[START]

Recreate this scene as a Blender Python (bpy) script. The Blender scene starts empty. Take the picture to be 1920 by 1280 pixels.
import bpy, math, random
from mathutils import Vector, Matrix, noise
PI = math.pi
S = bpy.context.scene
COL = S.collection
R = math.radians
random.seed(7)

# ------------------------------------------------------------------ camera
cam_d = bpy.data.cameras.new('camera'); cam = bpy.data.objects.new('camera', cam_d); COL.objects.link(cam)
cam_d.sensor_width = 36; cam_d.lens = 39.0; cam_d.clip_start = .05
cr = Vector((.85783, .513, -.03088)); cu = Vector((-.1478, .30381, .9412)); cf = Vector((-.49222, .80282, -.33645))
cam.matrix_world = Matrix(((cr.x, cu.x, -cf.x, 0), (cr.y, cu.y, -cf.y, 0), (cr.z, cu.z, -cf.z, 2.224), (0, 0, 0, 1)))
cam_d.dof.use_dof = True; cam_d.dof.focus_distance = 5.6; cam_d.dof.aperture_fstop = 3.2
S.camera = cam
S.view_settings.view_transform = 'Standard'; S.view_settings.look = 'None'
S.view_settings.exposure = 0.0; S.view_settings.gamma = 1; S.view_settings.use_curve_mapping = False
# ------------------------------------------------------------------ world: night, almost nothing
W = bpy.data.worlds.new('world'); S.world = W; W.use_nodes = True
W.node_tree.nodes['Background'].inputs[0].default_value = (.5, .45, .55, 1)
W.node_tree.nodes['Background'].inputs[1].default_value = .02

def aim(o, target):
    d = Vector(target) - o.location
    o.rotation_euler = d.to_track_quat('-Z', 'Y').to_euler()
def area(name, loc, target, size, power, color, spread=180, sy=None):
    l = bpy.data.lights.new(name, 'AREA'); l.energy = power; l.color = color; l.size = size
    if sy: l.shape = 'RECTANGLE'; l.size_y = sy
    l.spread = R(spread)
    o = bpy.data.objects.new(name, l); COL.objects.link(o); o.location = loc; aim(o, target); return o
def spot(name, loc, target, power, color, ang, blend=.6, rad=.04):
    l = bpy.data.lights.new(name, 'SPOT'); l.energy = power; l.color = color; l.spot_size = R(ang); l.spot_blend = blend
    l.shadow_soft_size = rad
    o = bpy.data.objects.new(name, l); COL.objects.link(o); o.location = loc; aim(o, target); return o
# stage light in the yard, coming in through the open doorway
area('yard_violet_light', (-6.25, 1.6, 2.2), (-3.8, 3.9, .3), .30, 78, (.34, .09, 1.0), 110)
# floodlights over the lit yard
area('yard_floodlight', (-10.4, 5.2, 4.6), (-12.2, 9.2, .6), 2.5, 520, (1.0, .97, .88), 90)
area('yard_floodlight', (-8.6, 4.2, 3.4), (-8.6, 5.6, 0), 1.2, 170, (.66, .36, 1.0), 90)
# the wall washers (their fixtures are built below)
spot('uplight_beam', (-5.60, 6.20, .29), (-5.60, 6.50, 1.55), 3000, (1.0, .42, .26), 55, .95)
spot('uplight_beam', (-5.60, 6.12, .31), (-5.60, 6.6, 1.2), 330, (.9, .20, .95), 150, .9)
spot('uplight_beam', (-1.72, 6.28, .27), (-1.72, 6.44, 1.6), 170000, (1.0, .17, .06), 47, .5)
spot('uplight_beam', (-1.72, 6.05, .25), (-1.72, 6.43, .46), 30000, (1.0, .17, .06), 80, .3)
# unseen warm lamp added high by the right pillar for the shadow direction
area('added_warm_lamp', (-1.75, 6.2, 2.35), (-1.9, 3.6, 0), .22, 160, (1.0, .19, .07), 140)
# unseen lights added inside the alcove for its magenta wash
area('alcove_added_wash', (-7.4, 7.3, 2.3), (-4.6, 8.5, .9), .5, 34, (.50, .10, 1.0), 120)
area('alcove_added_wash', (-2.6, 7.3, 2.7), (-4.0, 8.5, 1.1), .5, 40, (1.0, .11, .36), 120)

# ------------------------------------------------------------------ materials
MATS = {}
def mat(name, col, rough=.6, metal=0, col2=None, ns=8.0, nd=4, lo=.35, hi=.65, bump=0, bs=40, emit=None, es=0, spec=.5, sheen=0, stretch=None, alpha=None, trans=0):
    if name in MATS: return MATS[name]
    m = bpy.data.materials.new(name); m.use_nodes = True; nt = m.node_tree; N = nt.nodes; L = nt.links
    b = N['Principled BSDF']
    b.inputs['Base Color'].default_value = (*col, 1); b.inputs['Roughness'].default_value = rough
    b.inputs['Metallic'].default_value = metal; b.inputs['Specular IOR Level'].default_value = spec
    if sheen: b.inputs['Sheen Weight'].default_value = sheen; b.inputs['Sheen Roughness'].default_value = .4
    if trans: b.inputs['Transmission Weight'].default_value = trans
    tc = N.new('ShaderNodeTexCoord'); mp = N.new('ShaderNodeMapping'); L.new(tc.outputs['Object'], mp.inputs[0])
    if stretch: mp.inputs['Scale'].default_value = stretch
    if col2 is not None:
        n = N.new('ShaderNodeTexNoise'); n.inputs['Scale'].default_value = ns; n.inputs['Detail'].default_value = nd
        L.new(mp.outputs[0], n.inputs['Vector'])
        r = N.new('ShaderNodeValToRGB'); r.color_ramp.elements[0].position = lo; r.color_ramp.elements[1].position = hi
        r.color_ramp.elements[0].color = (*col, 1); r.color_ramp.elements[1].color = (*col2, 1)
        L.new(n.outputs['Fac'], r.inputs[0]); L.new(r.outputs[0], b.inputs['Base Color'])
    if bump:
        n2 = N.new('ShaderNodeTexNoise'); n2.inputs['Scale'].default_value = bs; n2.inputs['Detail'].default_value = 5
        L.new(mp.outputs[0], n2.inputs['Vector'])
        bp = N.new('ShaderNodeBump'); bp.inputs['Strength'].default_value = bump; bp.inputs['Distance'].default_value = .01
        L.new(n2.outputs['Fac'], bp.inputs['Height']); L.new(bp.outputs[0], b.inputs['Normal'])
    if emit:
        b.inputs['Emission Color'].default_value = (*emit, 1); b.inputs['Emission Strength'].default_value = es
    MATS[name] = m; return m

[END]

Exactly repeat the lines above, from the opening line through the one with "W.node_tree.nodes['Background'].inputs[1].default_value = .02", and include nothing else.

Recreate this scene as a Blender Python (bpy) script. The Blender scene starts empty. Take the picture to be 1920 by 1280 pixels.
import bpy, math, random
from mathutils import Vector, Matrix, noise
PI = math.pi
S = bpy.context.scene
COL = S.collection
R = math.radians
random.seed(7)

# ------------------------------------------------------------------ camera
cam_d = bpy.data.cameras.new('camera'); cam = bpy.data.objects.new('camera', cam_d); COL.objects.link(cam)
cam_d.sensor_width = 36; cam_d.lens = 39.0; cam_d.clip_start = .05
cr = Vector((.85783, .513, -.03088)); cu = Vector((-.1478, .30381, .9412)); cf = Vector((-.49222, .80282, -.33645))
cam.matrix_world = Matrix(((cr.x, cu.x, -cf.x, 0), (cr.y, cu.y, -cf.y, 0), (cr.z, cu.z, -cf.z, 2.224), (0, 0, 0, 1)))
cam_d.dof.use_dof = True; cam_d.dof.focus_distance = 5.6; cam_d.dof.aperture_fstop = 3.2
S.camera = cam
S.view_settings.view_transform = 'Standard'; S.view_settings.look = 'None'
S.view_settings.exposure = 0.0; S.view_settings.gamma = 1; S.view_settings.use_curve_mapping = False
# ------------------------------------------------------------------ world: night, almost nothing
W = bpy.data.worlds.new('world'); S.world = W; W.use_nodes = True
W.node_tree.nodes['Background'].inputs[0].default_value = (.5, .45, .55, 1)
W.node_tree.nodes['Background'].inputs[1].default_value = .02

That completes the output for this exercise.